Problem to solve:
A faithful transcription of all the data is required.

Dataset content:
● ● ● ● ● ● ●
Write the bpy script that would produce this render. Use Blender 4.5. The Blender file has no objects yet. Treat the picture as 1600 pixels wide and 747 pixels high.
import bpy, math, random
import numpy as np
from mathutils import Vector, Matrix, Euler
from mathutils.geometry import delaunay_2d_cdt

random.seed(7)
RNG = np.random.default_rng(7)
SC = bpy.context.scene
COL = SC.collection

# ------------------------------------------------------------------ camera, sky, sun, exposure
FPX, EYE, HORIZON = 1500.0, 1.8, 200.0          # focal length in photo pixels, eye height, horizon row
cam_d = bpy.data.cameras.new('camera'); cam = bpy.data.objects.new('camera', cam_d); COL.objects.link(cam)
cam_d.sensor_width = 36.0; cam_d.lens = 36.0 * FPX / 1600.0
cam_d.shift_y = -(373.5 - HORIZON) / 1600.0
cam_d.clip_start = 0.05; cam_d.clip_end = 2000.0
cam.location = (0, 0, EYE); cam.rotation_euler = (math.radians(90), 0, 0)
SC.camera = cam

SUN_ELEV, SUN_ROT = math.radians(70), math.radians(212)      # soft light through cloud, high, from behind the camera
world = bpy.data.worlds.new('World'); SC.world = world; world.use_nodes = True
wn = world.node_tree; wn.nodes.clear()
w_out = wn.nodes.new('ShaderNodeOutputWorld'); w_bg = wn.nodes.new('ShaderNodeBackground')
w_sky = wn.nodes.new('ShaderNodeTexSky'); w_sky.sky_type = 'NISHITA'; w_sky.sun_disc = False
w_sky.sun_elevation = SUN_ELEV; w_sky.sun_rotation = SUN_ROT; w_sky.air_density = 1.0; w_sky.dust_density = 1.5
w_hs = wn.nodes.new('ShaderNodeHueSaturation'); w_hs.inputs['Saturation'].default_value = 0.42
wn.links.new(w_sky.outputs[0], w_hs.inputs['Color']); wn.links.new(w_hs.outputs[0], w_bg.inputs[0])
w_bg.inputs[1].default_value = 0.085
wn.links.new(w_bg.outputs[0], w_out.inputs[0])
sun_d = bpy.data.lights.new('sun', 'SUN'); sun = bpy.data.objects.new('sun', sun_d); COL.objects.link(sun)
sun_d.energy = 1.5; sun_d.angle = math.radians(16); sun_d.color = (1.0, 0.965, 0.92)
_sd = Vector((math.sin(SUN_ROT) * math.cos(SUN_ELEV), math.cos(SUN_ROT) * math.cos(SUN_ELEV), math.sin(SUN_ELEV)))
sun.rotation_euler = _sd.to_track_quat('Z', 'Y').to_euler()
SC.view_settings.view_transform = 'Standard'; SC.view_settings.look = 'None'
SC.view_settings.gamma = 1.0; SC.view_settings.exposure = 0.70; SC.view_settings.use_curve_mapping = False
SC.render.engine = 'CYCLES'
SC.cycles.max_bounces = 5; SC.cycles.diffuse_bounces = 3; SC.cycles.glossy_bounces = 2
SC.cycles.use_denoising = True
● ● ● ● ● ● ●
Solved problem:
Write the bpy script that would produce this render. Use Blender 4.5. The Blender file has no objects yet. Treat the picture as 1600 pixels wide and 747 pixels high.
import bpy, math, random
import numpy as np
from mathutils import Vector, Matrix, Euler
from mathutils.geometry import delaunay_2d_cdt

random.seed(7)
RNG = np.random.default_rng(7)
SC = bpy.context.scene
COL = SC.collection

# ------------------------------------------------------------------ camera, sky, sun, exposure
FPX, EYE, HORIZON = 1500.0, 1.8, 200.0          # focal length in photo pixels, eye height, horizon row
cam_d = bpy.data.cameras.new('camera'); cam = bpy.data.objects.new('camera', cam_d); COL.objects.link(cam)
cam_d.sensor_width = 36.0; cam_d.lens = 36.0 * FPX / 1600.0
cam_d.shift_y = -(373.5 - HORIZON) / 1600.0
cam_d.clip_start = 0.05; cam_d.clip_end = 2000.0
cam.location = (0, 0, EYE); cam.rotation_euler = (math.radians(90), 0, 0)
SC.camera = cam

SUN_ELEV, SUN_ROT = math.radians(70), math.radians(212)      # soft light through cloud, high, from behind the camera
world = bpy.data.worlds.new('World'); SC.world = world; world.use_nodes = True
wn = world.node_tree; wn.nodes.clear()
w_out = wn.nodes.new('ShaderNodeOutputWorld'); w_bg = wn.nodes.new('ShaderNodeBackground')
w_sky = wn.nodes.new('ShaderNodeTexSky'); w_sky.sky_type = 'NISHITA'; w_sky.sun_disc = False
w_sky.sun_elevation = SUN_ELEV; w_sky.sun_rotation = SUN_ROT; w_sky.air_density = 1.0; w_sky.dust_density = 1.5
w_hs = wn.nodes.new('ShaderNodeHueSaturation'); w_hs.inputs['Saturation'].default_value = 0.42
wn.links.new(w_sky.outputs[0], w_hs.inputs['Color']); wn.links.new(w_hs.outputs[0], w_bg.inputs[0])
w_bg.inputs[1].default_value = 0.085
wn.links.new(w_bg.outputs[0], w_out.inputs[0])
sun_d = bpy.data.lights.new('sun', 'SUN'); sun = bpy.data.objects.new('sun', sun_d); COL.objects.link(sun)
sun_d.energy = 1.5; sun_d.angle = math.radians(16); sun_d.color = (1.0, 0.965, 0.92)
_sd = Vector((math.sin(SUN_ROT) * math.cos(SUN_ELEV), math.cos(SUN_ROT) * math.cos(SUN_ELEV), math.sin(SUN_ELEV)))
sun.rotation_euler = _sd.to_track_quat('Z', 'Y').to_euler()
SC.view_settings.view_transform = 'Standard'; SC.view_settings.look = 'None'
SC.view_settings.gamma = 1.0; SC.view_settings.exposure = 0.70; SC.view_settings.use_curve_mapping = False
SC.render.engine = 'CYCLES'
SC.cycles.max_bounces = 5; SC.cycles.diffuse_bounces = 3; SC.cycles.glossy_bounces = 2
SC.cycles.use_denoising = True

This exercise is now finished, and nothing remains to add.